Over 100 Y-K Delta Residents, Tribes Protest Donlin Mine In Letter To Governor

The proposed site for the Donlin gold mine would impact 3,500 acres of wetlands in the Yukon-Kuskokwim Delta.
Credit KYUK

More than 100 residents, six tribes, and one organization in the Yukon-Kuskokwim Delta sent a letter to Gov. Bill Walker protesting the proposed Donlin gold mine. Meanwhile, a national environmental group, Earthjustice, asked the Alaska Department of Environmental Conservation to deny a crucial permit for Donlin.

The Yukon-Kuskokwim River Alliance, a local working group, spearheaded the effort. Other signees included six Y-K Delta tribes: ONC, Tuluksak, Chuloonawick, Kwigillingok, Kongiganak and Nunapitchuk.

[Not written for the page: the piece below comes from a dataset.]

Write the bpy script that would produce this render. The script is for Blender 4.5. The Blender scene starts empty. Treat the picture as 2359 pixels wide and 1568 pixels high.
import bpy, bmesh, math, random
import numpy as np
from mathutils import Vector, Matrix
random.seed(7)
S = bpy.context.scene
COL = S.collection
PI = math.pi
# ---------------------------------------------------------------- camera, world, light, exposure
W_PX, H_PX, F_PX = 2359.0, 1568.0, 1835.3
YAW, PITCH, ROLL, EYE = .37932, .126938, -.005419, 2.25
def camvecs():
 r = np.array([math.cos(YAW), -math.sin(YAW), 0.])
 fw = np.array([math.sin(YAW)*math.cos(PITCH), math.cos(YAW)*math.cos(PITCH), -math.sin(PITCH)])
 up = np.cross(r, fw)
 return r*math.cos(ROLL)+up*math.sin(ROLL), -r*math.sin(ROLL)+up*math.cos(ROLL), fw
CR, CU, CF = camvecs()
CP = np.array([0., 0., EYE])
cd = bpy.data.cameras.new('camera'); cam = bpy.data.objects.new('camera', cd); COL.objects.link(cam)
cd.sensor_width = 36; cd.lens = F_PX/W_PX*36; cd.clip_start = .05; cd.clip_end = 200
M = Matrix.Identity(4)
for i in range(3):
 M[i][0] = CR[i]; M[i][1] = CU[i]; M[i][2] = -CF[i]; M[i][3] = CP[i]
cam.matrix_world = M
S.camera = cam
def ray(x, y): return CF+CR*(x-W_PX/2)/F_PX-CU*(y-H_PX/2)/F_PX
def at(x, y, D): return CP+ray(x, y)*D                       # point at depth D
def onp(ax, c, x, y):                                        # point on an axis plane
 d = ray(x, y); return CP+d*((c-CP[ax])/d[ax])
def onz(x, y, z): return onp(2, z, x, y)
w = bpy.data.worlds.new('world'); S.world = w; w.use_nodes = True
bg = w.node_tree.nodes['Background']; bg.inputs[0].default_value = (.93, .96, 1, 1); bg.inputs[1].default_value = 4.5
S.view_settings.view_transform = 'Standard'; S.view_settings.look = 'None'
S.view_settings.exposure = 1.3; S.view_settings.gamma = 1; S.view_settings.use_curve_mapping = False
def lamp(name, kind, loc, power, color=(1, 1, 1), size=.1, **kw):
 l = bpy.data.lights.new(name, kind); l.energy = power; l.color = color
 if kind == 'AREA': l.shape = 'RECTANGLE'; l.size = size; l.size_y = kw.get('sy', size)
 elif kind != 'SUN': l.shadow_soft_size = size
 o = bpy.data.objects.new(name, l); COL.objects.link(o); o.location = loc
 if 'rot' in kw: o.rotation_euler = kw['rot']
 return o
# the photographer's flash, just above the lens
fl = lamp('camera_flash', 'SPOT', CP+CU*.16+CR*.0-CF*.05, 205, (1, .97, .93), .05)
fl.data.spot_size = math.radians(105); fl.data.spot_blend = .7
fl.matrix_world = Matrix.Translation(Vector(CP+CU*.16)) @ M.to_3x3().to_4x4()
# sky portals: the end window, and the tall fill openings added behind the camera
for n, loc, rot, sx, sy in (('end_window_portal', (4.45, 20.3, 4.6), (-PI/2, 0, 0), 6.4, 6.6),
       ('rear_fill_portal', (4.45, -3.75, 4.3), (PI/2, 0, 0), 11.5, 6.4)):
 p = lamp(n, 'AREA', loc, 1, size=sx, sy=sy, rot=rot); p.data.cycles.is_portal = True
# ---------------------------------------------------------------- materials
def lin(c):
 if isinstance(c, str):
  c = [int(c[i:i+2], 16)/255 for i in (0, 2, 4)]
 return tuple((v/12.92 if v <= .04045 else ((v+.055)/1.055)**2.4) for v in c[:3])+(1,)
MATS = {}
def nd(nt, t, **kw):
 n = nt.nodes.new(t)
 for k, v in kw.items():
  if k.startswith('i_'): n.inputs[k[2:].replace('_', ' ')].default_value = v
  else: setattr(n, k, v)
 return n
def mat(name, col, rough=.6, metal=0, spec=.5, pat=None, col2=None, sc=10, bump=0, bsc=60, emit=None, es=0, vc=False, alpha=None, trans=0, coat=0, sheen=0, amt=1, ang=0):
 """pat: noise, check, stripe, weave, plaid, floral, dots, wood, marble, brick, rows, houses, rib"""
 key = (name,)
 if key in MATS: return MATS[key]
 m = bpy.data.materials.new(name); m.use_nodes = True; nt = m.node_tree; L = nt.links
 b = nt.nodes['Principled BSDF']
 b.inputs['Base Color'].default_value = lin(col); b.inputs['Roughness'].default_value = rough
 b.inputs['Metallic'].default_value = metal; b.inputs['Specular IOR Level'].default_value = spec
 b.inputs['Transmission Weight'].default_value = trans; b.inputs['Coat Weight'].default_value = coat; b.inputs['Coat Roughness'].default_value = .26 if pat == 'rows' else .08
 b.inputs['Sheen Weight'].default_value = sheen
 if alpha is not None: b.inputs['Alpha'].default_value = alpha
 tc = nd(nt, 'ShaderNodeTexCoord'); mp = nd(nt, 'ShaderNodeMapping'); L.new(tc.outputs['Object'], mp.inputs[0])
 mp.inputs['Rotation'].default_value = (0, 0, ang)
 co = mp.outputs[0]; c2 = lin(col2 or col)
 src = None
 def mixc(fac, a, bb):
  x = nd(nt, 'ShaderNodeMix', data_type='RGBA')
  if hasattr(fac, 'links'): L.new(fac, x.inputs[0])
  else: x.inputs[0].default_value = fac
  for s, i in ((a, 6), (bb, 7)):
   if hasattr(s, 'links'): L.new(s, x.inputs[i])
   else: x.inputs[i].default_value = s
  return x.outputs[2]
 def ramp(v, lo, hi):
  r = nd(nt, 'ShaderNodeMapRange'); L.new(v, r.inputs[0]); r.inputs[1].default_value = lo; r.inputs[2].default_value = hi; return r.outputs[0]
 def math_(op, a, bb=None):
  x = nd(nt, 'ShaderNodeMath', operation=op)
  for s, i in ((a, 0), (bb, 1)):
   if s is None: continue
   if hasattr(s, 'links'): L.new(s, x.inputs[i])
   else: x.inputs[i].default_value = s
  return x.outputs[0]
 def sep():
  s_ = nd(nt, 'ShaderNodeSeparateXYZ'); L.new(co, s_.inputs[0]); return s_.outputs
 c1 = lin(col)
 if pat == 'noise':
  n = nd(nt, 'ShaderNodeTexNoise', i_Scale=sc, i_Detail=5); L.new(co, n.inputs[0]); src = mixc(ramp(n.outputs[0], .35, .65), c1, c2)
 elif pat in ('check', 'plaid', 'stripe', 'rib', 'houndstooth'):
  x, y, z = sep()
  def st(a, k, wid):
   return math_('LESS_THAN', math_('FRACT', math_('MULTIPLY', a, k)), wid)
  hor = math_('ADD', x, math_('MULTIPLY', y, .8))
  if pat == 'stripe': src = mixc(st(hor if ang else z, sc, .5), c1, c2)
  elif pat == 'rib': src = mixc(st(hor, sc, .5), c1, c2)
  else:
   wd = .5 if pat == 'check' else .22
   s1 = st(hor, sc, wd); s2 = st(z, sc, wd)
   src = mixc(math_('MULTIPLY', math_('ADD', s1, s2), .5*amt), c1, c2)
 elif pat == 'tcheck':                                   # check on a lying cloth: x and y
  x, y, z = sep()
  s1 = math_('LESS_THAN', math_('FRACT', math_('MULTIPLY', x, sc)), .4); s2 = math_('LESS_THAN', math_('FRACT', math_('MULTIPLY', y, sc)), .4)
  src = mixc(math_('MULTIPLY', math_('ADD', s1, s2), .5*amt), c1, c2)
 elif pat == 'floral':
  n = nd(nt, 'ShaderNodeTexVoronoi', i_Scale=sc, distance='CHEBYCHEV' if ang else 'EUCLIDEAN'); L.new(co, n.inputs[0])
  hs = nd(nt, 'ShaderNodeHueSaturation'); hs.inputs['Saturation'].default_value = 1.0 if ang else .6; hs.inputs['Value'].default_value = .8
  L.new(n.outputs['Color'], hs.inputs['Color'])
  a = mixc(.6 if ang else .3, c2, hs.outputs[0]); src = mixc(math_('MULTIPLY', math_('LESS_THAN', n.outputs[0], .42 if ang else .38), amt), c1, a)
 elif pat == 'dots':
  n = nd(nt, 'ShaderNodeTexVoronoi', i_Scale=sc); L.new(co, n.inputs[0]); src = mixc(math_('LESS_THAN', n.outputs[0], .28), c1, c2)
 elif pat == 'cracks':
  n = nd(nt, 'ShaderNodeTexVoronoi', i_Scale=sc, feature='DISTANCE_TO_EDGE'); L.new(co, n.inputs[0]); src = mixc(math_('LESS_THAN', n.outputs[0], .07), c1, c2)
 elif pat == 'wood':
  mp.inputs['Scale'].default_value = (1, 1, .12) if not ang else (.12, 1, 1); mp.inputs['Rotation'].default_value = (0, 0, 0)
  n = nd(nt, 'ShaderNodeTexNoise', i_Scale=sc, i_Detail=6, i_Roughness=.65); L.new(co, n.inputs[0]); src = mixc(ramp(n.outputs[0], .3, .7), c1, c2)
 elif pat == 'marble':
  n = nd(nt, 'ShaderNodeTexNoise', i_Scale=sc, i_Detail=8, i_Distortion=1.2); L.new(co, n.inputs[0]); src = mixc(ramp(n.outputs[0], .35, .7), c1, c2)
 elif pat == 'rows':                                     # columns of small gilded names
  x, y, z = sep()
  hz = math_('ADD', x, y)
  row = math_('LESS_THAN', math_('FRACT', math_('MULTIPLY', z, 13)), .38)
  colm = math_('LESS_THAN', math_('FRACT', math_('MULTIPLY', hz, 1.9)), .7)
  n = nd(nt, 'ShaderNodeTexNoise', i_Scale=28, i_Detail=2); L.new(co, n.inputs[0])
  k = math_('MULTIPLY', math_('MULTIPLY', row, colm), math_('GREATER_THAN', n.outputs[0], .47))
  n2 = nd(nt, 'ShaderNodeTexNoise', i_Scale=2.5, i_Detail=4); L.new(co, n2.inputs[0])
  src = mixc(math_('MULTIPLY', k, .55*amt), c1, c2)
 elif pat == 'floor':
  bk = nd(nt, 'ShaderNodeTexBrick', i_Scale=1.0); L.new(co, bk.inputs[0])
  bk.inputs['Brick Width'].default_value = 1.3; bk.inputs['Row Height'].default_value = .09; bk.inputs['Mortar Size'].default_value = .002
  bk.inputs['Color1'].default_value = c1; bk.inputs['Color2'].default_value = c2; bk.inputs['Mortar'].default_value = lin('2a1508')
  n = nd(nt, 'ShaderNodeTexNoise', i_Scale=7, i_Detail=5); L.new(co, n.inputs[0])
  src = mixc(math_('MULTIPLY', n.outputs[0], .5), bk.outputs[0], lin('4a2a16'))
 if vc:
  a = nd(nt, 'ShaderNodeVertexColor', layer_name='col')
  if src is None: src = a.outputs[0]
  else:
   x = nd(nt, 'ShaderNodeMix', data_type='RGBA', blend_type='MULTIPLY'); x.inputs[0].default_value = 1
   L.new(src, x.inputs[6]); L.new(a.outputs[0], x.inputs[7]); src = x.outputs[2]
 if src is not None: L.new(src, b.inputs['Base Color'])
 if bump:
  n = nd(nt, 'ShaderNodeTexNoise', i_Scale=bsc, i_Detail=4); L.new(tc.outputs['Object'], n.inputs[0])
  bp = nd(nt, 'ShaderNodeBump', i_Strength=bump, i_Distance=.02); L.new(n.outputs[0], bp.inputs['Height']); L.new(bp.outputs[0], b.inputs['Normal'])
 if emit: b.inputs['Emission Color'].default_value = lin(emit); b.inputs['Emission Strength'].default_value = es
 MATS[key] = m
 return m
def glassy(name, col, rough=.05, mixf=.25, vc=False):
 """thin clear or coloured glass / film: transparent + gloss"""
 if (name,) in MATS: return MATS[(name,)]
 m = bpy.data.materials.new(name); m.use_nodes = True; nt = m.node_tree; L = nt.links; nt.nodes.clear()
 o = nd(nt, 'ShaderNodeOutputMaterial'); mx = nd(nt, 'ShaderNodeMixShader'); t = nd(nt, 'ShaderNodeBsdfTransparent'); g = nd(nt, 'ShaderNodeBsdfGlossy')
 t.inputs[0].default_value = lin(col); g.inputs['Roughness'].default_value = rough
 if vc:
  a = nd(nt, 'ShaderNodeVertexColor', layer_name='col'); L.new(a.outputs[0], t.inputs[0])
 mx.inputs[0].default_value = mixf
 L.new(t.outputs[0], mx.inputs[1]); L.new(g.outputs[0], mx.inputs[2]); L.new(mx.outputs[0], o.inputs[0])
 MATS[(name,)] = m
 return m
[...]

The letter pleaded with Gov. Walker and his agency heads to listen to concerns about the mine’s impacts to the subsistence lifestyle and water quality. For instance, the letter says that DEC did not allow enough public participation before giving Donlin its wastewater discharge permit back in May. Gov. Walker voiced his support of the mine earlier this year, making it unclear how he will address the letter.

A separate letter from Earthjustice implored the DEC to deny Donlin’s state water quality certification. Earthjustice sent the letter to the agency last week on behalf of four Y-K Delta tribes: ONC, Chuloonawick, Tuluksak, and Kwigillingok. The letter cited concerns over potential water contamination from the mine’s operations and impacts to smelt from increased barge traffic. Without this certification, Donlin can’t develop the mine, which could be one of the biggest gold mines in the world.

Donlin has said repeatedly that it will continue to work with local communities to “address their concerns and misconceptions about the mine.” The company expects to have its major permits out of the way this year. It needs at least 100 before it can begin operating.